Count how many lines contain the word "script". Respond with the number alone.

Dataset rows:
* * * * * * *
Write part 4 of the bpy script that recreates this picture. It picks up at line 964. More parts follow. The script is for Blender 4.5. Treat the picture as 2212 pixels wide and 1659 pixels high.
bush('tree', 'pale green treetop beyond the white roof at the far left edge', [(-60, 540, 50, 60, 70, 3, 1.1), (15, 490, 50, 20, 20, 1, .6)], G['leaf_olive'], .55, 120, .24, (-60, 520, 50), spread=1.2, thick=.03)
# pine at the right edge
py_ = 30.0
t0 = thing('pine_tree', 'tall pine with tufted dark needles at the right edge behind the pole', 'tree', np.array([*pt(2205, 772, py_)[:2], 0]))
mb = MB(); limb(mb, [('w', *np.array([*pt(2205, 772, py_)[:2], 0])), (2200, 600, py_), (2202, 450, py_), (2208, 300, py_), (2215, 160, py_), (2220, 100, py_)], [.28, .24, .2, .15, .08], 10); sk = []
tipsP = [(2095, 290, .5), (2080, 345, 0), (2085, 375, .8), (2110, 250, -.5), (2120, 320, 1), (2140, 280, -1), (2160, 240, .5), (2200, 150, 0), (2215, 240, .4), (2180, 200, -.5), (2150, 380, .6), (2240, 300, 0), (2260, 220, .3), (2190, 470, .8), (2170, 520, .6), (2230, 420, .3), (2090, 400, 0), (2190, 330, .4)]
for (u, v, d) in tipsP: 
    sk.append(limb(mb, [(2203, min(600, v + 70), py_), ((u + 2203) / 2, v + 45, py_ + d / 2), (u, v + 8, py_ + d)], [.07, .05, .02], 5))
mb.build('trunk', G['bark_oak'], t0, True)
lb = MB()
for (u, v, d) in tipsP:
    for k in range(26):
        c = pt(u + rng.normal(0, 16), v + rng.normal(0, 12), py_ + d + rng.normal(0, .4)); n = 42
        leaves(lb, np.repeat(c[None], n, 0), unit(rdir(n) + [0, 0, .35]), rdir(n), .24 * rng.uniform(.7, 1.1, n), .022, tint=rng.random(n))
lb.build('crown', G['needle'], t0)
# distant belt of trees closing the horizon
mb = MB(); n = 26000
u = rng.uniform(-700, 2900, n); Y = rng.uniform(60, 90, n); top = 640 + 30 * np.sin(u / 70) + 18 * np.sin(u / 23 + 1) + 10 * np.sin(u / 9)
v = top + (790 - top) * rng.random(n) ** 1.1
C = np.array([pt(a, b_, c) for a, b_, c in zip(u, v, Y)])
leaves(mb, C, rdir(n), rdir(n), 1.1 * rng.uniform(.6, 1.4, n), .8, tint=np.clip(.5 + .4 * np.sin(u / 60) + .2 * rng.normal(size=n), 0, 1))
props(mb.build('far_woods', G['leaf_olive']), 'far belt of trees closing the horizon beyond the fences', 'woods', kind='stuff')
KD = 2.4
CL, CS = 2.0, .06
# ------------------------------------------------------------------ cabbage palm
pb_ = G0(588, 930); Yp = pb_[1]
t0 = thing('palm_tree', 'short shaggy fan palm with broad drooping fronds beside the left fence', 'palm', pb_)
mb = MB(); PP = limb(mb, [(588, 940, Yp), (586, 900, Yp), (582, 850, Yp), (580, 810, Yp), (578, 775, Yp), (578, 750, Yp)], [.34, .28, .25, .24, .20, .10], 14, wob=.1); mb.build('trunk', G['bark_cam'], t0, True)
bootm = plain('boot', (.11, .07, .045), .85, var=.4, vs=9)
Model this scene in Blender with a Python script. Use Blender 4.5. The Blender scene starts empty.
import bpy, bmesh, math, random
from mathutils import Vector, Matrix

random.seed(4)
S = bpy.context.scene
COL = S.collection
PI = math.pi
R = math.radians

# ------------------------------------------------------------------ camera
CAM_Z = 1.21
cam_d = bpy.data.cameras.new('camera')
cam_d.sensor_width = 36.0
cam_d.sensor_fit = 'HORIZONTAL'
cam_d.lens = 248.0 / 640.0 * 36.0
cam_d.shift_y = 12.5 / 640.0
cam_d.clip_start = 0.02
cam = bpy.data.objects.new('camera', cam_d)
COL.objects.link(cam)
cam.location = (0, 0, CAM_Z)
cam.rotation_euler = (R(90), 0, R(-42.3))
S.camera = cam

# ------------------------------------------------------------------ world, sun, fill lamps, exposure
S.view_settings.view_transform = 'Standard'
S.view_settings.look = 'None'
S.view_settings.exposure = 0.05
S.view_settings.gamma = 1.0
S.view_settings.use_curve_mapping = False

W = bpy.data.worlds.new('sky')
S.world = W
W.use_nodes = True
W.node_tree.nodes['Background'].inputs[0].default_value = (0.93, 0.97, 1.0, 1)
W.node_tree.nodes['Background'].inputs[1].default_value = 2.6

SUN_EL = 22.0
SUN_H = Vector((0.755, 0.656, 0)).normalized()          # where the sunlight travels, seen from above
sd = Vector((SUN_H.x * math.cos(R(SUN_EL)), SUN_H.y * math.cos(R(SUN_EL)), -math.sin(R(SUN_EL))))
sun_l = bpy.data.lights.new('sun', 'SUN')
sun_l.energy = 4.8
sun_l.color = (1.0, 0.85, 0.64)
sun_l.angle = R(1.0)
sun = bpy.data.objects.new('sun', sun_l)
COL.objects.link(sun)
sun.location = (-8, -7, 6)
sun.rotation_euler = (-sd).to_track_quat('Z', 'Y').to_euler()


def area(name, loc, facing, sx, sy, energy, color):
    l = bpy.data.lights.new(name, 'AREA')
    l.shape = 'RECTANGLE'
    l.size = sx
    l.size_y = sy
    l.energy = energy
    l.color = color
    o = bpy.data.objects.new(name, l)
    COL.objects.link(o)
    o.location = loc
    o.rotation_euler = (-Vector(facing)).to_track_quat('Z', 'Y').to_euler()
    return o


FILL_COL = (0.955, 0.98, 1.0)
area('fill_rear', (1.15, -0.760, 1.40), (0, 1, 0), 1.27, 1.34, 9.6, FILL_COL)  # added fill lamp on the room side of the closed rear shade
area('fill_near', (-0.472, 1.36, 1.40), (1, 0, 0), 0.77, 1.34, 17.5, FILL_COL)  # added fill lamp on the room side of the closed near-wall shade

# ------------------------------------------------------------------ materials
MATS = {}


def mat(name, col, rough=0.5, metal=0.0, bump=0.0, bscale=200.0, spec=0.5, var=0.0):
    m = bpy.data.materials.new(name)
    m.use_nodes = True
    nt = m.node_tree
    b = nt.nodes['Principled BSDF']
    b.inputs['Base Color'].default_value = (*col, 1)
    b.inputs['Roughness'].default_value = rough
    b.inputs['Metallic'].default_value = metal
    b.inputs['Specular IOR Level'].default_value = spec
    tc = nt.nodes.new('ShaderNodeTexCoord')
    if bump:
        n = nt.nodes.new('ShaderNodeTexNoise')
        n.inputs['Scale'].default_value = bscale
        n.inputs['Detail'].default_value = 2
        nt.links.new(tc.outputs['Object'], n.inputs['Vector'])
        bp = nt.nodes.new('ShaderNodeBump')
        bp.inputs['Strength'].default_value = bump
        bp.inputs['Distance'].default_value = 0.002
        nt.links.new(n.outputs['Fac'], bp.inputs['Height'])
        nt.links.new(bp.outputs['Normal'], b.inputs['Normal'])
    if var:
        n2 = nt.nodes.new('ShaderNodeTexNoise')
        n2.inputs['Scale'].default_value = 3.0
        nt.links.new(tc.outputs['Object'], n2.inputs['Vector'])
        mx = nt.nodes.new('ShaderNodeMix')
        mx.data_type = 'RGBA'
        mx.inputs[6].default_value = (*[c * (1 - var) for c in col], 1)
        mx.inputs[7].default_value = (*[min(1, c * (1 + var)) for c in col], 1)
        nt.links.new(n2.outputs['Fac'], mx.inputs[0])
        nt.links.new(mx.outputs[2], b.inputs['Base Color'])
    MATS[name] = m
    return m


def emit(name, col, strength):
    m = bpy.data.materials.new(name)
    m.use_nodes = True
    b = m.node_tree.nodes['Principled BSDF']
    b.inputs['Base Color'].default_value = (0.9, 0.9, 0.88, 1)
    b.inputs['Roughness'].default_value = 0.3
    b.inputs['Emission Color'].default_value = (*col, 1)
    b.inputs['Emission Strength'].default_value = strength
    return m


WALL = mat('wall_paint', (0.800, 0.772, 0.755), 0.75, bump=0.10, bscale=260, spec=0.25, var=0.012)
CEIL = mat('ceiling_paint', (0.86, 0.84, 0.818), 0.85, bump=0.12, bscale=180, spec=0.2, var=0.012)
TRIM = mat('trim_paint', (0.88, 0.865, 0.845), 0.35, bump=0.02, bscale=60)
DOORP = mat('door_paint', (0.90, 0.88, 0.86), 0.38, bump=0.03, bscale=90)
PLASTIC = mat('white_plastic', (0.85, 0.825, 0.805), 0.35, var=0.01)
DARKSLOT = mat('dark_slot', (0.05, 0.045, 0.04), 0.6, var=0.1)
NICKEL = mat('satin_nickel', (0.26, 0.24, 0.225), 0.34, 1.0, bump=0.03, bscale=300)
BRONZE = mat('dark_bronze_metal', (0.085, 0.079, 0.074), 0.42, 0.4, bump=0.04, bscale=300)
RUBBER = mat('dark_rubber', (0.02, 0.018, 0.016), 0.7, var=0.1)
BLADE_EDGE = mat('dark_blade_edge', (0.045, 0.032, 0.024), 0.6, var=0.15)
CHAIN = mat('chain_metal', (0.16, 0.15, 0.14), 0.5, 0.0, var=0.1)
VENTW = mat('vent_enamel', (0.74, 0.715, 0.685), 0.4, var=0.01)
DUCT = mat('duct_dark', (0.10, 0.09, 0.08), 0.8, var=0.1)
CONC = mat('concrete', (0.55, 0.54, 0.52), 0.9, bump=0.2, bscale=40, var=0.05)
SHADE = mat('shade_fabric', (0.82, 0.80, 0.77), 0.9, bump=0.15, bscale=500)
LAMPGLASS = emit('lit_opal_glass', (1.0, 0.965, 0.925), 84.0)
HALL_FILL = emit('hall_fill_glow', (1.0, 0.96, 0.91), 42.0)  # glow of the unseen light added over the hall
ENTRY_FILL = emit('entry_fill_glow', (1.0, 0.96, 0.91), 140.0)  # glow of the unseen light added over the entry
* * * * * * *
_Answer below:_
2